My research career has focused on developing new and improved instrumentation and data reduction techniques for radio interferometry, and applying these developments to the study of compact objects such as neutron stars and black holes.
I recently completed an ARC Future Fellowship, during which I localised the sources of Fast Radio Bursts (FRBs) for the first time. FRBs are millisecond-duration flashes of radio emission that appear to originate from well outside our Milky Way galaxy, and potentially from billions of light-years away. The mechanism responsible remains unknown, and could range from tremendously magnetised isolated neutron stars, to mergers of compact objects, or even more exotic possibilities. A key requirement for understanding their origin is to pinpoint their host galaxy, but most existing FRB searches do not obtain a sufficiently precise position upon detection of an FRB. In my Fellowship, I commissioned new capabilities on the UTMOST and ASKAP instruments, allowing them to localise an FRB to a host galaxy upon discovery. Since the completion of my Future Fellowship in 2021, I am continuing this work via a collaborative ARC Discovery Project.
Using Very Long Baseline Interferometry (VLBI), I have measured the distance to dozens of radio pulsars by observing their annual geometric parallax. VLBI allows milliarcsecond angular resolution, the highest of any direct imaging approach in astronomy: taking an image of the full moon at this resolution would require well over 1 million megapixels.
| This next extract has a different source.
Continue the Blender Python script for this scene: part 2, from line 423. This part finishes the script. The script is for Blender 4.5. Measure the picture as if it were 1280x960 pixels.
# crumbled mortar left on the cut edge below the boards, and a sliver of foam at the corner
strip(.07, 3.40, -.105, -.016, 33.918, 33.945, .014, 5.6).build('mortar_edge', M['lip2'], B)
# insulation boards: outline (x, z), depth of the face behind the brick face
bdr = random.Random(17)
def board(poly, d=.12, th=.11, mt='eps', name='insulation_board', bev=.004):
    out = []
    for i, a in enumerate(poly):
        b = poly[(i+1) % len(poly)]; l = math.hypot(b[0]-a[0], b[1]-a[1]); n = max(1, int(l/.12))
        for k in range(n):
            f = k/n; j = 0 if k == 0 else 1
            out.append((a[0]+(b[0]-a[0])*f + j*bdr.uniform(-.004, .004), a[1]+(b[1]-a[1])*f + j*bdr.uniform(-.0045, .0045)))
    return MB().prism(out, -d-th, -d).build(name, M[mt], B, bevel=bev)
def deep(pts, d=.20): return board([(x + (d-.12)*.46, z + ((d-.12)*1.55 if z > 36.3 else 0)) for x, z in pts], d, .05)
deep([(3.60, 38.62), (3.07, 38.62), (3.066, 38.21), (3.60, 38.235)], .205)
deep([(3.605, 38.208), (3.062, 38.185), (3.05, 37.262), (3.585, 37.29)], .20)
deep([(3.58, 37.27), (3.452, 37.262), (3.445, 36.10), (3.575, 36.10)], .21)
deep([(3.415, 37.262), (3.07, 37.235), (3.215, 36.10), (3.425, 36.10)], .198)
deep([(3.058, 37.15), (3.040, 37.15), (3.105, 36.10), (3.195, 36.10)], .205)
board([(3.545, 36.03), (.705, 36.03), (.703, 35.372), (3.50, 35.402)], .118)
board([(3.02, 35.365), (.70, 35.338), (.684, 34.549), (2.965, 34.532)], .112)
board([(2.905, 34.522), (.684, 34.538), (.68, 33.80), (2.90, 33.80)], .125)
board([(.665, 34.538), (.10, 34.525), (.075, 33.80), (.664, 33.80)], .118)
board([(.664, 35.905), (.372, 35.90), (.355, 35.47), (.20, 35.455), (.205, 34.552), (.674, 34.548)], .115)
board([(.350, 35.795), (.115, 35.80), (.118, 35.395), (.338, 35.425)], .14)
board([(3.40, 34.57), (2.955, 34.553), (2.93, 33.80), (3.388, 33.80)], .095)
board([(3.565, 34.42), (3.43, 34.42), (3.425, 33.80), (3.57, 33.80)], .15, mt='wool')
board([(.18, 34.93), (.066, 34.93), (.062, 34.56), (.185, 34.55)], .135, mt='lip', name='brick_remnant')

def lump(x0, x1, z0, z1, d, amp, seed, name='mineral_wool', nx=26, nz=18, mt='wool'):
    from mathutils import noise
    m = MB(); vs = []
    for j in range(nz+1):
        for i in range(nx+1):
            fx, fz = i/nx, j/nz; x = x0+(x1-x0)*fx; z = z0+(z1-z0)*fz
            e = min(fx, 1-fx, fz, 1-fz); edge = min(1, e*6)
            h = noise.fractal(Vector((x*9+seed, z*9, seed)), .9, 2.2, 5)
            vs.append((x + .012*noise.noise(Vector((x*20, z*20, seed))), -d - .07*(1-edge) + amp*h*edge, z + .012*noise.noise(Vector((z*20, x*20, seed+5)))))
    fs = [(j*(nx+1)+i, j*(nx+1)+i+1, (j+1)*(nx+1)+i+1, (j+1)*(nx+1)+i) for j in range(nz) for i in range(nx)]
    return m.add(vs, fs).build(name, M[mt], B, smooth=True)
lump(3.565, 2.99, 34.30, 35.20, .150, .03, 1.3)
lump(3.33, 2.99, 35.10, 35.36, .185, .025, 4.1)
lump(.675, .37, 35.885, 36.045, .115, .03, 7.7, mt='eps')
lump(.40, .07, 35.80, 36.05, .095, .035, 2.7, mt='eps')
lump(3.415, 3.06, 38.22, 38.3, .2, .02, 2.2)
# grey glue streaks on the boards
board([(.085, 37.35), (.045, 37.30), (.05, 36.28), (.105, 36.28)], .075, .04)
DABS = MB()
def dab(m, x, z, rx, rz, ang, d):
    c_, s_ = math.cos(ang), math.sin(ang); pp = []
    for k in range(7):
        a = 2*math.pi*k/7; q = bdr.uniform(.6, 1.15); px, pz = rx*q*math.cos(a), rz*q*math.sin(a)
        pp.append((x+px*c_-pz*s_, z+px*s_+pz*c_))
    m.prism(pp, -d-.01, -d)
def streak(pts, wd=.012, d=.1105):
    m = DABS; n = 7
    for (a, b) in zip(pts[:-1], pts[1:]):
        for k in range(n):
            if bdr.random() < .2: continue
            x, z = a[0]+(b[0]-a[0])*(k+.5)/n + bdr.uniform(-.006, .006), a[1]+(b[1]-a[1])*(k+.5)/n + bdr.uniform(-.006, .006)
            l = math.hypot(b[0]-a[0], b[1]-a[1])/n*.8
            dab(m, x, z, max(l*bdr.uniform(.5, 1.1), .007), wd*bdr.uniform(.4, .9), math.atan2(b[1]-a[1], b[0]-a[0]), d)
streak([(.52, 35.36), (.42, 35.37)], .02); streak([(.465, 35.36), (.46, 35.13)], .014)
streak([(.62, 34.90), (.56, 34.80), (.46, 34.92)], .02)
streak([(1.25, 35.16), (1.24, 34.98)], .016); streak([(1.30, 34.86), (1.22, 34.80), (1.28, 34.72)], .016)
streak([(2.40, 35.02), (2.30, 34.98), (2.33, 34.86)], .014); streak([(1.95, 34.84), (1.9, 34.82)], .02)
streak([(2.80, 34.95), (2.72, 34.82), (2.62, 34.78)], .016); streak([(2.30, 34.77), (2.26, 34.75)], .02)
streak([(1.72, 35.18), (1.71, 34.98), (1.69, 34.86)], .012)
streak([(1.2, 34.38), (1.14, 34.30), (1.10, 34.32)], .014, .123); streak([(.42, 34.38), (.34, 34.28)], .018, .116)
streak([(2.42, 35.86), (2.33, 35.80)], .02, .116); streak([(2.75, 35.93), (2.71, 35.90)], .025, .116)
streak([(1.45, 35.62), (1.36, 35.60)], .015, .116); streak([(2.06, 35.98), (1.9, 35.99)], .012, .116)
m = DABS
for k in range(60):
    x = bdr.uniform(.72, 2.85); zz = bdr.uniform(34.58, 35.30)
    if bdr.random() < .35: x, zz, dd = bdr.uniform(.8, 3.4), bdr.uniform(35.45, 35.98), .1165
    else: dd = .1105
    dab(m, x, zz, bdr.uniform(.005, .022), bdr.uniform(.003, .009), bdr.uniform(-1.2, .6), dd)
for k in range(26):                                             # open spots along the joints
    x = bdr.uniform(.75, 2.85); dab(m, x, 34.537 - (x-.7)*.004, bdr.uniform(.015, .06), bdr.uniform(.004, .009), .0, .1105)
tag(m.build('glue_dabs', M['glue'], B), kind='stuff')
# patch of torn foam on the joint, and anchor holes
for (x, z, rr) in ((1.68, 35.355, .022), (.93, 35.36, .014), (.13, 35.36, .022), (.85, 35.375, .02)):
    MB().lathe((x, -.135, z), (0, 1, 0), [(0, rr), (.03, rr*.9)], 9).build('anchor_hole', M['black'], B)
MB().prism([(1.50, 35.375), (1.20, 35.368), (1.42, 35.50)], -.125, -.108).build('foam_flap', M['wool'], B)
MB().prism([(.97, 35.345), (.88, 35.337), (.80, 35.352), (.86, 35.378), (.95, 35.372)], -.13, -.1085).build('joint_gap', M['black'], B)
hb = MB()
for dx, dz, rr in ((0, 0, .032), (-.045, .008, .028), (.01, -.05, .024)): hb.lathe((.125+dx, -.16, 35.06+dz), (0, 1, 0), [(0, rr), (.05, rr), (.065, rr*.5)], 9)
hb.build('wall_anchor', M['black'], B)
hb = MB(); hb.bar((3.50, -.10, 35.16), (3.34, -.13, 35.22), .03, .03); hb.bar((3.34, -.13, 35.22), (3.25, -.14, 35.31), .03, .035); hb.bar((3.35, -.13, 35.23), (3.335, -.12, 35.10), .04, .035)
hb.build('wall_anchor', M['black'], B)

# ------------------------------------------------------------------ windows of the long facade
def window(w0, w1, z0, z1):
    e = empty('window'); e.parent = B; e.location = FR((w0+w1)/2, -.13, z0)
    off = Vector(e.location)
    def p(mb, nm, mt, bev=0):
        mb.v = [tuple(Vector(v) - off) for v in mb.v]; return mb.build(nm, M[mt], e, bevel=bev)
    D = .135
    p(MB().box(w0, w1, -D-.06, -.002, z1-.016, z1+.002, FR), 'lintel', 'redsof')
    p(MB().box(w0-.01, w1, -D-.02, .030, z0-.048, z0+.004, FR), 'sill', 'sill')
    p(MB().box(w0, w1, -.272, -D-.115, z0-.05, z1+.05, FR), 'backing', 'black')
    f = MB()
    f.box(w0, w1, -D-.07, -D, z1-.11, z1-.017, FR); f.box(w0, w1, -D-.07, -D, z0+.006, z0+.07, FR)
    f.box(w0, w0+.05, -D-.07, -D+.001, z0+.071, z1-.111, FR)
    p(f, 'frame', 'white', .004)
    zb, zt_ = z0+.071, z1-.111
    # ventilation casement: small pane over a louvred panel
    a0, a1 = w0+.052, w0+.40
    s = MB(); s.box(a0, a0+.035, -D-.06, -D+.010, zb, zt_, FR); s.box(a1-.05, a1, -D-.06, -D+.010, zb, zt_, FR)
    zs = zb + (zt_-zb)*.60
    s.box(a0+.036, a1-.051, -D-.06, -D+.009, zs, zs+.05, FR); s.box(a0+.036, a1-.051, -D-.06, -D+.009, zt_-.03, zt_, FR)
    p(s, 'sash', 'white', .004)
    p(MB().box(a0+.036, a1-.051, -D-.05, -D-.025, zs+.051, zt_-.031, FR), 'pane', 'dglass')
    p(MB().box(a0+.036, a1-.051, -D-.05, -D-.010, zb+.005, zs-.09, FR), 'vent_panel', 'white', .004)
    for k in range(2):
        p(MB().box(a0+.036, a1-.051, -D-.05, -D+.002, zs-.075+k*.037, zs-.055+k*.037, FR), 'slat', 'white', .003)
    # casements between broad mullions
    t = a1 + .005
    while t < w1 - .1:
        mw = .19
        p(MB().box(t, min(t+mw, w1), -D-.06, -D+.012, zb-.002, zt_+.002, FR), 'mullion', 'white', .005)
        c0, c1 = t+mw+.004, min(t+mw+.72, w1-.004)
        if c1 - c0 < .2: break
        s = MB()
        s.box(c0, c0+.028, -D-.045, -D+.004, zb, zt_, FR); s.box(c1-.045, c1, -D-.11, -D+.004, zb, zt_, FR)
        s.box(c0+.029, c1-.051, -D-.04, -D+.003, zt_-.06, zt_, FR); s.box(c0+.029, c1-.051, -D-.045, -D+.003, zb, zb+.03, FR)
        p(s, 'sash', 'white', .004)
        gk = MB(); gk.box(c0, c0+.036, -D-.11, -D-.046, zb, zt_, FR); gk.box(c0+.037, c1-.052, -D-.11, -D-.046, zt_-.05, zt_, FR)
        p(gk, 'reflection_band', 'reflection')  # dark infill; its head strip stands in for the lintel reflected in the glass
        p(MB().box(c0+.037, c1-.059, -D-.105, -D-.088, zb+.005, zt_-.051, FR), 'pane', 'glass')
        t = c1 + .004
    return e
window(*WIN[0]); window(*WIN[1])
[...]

By carefully calibrating the images, even smaller changes in position can be discerned. For a typical radio pulsar at a distance of 10,000 light years, this “parallax” wobble amounts to 0.3 milli-arcseconds, or the angle subtended by a human hair at a distance of 60 km. By directly measuring radio pulsar distances, we can determine their luminosity across the electromagnetic spectrum, assist in the search for low-frequency gravitational waves, and build better models of the ionised interstellar medium. I am the PI of the PSRPI and MSPSRPI projects, which together are quadrupling the number of radio pulsars with an accurate parallax-based distance.
VLBI can also be used to study the cataclysmic “afterglows” generated by merging neutron stars (which can also be seen by gravitational wave detectors such as LIGO and Virgo). I am a member of the OzGrav ARC Centre of Excellence, and have an ARC Discovery Project focused on detecting and characterising milliarcsecond-scale radio afterglows from upcoming LIGO/Virgo GW detections.
VLBI can also be used to study Active Galactic Nuclei (AGN) with great detail, zooming in close to the supermassive black holes that power the AGN and the launching of the powerful jets that help sculpt galactic growth over cosmic time. However, the tremendous angular resolution comes at a disadvantage: making images of large areas of the sky is computationally formidable. The “multi-field” VLBI approach I helped pioneer (see next paragraph) can be used to make postage-stamp images around areas of interest, such as radio sources identified in previous, lower-resolution surveys. I have participated in a number of radio AGN surveys using VLBI of varying breadth and depth, including the mJIVE-20 project, which is the largest cache of moderately faint radio AGN ever assembled.
Modern radio interferometry is largely enabled by high speed digital electronics for both real-time and offline processing. I have led the development of the DiFX software correlator, a flexible software package for realtime processing which is deployed on commodity hardware. DiFX is used by several major VLBI facilities world-wide. I also have a keen interest in the development of improved algorithms for the calibration of interferometer data.